How do qualified people find out about your organization, let alone know that you have a job opening that’s a perfect match for their disposition and skill set? Instead of providing a “hiring process” answer, let’s look at the question from a potential new hire’s perspective.

Each contact or “touch point” reinforces or contradicts a potential applicant’s impression of an organization. “Aware” is the first stage of that worker’s journey and, whether consciously or unconsciously, consistency is what stands out to a job seeker. Candidates recognize disconnects between our website messaging and their social media feeds. Ever “Googled” your company or read your company’s reviews on Glassdoor.com? Is that information consistent with your organization’s intended messaging?

One of our clients went so far as to design a recruiting strategy around one simple question: “What do we want candidates telling their friends?” You don’t need to be an HR practitioner to know that friends have more credibility than marketing campaigns. The answers they came up with drove every recruiting process decision. Knowing what they wanted and being deliberate about shaping a candidate’s experience helped them more effectively fill the candidate funnel.

We identified “qualified applicant backlog” in a previous post as a way to measure how well we source and attract the right talent. That number only grows when candidates find our story compelling enough to take some action.

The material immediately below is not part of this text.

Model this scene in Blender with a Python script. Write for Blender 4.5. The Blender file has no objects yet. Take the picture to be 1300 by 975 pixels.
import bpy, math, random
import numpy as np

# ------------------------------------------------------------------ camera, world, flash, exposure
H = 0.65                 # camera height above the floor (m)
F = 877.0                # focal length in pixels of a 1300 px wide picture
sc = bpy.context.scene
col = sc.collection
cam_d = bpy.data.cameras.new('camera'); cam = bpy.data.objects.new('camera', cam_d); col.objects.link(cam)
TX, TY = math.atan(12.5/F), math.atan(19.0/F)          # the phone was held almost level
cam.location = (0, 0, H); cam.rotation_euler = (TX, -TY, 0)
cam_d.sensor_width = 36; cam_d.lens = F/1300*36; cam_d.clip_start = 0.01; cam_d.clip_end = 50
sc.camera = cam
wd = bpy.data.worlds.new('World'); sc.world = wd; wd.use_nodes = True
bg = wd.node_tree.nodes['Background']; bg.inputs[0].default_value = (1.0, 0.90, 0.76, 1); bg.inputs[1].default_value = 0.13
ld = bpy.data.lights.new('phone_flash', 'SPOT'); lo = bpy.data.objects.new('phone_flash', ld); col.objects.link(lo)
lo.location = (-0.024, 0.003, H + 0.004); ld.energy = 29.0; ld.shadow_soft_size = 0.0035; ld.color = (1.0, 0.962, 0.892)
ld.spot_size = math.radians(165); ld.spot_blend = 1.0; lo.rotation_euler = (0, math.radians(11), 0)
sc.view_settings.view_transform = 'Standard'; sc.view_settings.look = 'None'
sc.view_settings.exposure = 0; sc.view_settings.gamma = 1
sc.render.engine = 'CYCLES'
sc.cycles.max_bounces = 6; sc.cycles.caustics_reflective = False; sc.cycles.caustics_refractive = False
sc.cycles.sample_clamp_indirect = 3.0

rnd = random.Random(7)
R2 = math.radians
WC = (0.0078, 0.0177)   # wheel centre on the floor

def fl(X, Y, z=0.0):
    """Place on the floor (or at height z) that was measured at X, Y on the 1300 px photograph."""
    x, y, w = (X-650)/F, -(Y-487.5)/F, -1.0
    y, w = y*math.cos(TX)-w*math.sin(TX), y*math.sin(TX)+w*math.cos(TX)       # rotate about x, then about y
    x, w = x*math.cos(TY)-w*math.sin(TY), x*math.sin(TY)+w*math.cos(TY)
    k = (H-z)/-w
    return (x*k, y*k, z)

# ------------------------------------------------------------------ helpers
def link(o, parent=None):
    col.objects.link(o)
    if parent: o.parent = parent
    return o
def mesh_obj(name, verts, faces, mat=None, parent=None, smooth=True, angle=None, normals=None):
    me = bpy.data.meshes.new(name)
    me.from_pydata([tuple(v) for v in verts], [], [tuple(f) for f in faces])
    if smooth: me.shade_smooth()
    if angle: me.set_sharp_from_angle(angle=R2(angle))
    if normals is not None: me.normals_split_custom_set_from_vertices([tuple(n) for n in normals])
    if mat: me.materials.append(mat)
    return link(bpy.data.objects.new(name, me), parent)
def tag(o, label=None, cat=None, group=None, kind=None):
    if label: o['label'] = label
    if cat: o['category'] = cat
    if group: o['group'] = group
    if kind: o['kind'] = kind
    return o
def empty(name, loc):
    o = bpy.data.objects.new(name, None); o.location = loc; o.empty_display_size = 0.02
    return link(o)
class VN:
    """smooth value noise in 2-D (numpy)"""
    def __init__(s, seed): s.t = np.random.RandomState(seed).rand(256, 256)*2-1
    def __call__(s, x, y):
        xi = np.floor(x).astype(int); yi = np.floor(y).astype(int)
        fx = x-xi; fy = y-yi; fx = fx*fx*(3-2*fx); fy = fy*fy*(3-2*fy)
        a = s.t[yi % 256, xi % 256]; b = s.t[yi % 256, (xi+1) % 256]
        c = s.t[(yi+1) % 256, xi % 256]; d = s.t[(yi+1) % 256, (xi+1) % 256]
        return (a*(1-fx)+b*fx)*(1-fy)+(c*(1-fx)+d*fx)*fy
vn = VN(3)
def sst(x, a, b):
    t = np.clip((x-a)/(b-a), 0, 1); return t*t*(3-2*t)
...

Once they do, our fictional candidate gets to experience the applicant screening mechanism, which triggers the next stage of a worker’s journey, “Discovery,” commonly referred to as “Recruiting” in HR speak. One might argue that everything I’ve covered so far falls into recruiting. I, however, only make the distinction because this is the worker’s journey through the worker’s eyes. Up to this point, candidates believe they are in the driver’s seat!